Habits of behaviour remove the need to consider everything that we do. Reaching for a seat belt whenever I get into the car is a behaviour that I am happy to have automated. So habits can be very effective. Indeed, they are the reason we manage so well on autopilot. They are the reason we can drive, play sports, get dressed in the dark, and do many things at once. They explain why we can survive in a highly complex world without being overwhelmed by choices. Habits may well even be responsible for why we see the world in a shared way despite the fact that our viewpoints are all so different.


But.


But.


But these habits also mean we spend 90 per cent of our waking time on autopilot. We sleep with our eyes open. Our brain – which apparently gives us a special place in the animal kingdom because it allows cognate thought – likes to fool us into thinking that we control ourselves. The conscious thoughts generated by our frontal lobes chug away in happy ignorance of the fact that much of our behaviour is going on under the control of the faster, primitive parts of the brain. Yes, habits rob us of detail and difference. Habits make us see different things in the same way and so are responsible for us often missing what we are not looking for, even if that would be really useful for us. People don’t spot the gorilla let alone dare to mention the elephant in the room! Much of the time this may not have disastrous consequences. After all we don’t miss what we do not know or see. But there are many situations when we would be better off if we ‘took charge’ of ourselves and woke up to the present reality. These include:

when our habits make us miss things that would be good for us

when we fail to make the most of a situation because we treat it as similar to previous ones (when it is not)

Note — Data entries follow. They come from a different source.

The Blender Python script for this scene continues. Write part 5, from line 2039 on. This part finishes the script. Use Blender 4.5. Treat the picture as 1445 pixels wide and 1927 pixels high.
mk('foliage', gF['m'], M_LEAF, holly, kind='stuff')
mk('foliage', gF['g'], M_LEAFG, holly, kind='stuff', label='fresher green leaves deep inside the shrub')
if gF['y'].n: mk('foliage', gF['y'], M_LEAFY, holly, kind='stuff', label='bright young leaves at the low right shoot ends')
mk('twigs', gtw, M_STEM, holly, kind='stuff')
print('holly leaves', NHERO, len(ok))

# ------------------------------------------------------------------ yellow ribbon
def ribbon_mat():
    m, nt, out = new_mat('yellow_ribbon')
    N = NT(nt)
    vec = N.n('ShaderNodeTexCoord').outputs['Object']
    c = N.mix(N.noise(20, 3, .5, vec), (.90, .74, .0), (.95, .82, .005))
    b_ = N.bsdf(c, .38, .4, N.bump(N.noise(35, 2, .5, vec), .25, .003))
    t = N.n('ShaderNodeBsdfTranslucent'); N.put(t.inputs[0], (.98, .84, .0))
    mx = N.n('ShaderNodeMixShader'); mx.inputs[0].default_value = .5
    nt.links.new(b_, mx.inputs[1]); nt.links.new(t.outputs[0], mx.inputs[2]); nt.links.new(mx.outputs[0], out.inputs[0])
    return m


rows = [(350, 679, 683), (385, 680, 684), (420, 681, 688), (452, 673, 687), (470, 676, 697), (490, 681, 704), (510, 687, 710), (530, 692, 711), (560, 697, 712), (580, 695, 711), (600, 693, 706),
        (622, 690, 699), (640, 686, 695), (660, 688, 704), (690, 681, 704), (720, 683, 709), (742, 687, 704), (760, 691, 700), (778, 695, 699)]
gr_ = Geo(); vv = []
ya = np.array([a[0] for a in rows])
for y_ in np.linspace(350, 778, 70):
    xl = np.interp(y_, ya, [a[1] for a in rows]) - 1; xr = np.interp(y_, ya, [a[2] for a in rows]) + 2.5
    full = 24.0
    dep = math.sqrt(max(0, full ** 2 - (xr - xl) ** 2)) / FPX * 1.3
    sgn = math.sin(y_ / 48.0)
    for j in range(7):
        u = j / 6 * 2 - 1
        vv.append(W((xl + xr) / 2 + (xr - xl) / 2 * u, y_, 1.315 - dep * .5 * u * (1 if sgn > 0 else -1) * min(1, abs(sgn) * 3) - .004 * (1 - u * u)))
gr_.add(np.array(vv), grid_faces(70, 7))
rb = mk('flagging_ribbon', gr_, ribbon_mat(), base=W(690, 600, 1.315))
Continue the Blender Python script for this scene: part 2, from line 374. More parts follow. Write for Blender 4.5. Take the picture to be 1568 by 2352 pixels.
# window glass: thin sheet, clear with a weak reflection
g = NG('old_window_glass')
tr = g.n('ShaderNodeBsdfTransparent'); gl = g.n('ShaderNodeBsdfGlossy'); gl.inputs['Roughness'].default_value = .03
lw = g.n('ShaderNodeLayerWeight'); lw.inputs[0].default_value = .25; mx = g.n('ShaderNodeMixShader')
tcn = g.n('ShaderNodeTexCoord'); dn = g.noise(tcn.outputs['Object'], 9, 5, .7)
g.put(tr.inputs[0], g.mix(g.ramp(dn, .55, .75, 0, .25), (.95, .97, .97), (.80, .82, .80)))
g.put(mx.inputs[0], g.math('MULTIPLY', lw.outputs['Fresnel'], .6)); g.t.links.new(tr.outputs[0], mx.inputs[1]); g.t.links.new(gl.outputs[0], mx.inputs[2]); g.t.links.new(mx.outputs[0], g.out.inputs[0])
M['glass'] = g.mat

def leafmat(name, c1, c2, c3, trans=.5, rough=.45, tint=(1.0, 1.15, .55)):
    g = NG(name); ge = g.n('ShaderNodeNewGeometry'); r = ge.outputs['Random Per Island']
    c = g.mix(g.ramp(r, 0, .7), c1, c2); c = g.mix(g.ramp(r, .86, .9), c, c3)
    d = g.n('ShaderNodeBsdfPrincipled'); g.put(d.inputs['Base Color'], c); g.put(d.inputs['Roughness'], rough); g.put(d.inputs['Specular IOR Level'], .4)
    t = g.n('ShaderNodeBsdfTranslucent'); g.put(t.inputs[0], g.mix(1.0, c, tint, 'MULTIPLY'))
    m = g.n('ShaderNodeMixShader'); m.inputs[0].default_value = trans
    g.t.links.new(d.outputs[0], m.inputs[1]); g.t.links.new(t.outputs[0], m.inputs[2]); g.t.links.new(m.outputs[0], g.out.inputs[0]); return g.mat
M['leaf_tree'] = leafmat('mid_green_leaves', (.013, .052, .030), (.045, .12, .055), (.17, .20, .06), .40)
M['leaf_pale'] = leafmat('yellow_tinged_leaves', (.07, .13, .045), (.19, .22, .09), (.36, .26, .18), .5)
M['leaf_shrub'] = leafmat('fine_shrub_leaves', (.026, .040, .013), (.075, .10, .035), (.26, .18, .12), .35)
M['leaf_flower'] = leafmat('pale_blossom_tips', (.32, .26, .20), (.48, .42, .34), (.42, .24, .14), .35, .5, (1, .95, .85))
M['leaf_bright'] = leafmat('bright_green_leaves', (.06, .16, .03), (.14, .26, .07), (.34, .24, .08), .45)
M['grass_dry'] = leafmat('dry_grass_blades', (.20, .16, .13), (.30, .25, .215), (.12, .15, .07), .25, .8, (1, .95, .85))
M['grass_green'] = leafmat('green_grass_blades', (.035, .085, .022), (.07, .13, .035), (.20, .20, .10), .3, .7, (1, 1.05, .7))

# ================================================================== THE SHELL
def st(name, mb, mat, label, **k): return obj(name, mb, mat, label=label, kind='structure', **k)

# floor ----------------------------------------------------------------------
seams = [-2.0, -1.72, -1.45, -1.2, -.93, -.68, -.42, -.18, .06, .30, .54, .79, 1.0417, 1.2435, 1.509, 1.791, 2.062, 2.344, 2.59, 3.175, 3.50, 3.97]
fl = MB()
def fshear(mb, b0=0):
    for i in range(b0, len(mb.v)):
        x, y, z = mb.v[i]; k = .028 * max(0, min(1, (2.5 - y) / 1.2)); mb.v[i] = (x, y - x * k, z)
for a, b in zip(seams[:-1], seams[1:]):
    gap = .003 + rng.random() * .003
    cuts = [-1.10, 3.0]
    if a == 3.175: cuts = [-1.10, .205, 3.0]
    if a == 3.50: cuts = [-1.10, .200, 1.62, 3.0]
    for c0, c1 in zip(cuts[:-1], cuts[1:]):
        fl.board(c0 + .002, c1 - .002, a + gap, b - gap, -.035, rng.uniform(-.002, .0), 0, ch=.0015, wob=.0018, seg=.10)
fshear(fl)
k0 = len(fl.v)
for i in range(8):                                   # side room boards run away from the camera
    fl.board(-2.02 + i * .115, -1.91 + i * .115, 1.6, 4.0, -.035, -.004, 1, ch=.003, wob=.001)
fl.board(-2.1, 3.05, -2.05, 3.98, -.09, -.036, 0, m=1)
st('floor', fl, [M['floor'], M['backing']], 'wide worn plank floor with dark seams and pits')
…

if we need to stop or modify an unwanted behaviour (e.g. being too assertive, hostile, fearful, irritable, etc.)

if we wish to give up something we are addicted or habituated to (alcohol, smoking, over-eating, shopping, etc.) and

if we need to change for the better in any way.

11. The myth of willpower

Habits are by their very nature tough, resilient and hard to crack. That is a simple fact, yet most behaviour change techniques simply ignore it. It is assumed that people find it hard to change because they do not have enough ‘willpower’. New Year’s resolutions are abandoned before the Christmas decorations are down, people ‘fall off the wagon’ and diets get dumped regularly. People, it seems, simply cannot summon enough effort to improve their life. In reality, as soon as a person’s guard is down, their attention wanders, or they bump up against an old habit trigger, and the autopilot nips in and retakes control. Then ‘willpower’ doesn’t stand a chance. Sometimes, if the person is not really committed to change, or is just too tired, habits will regain control very quickly. Research has suggested that willpower uses brain food – it soaks up a lot of our energy. It has also been described as a limited resource that tires like a muscle. In other words, it is not much help to us when we want to make positive changes in our lives. When we want to defeat the pull of habits, it regularly lets us down. In fact, we would go so far as to say there is no such thing as willpower. It is based on an illusory sense of control. One that for a short and fleeting moment fools us into feeling we are in charge of ourselves. But then it is quickly gone, leaving us with little more than a sense of failure. Behaviour-change techniques need to stop trying to harness non-existent willpower and address what really stands in the person’s way: their habits.

12. Becoming habit-free

Behaviour-change theorists tend to assume that people can get a grip on themselves and invoke that mysterious force called willpower.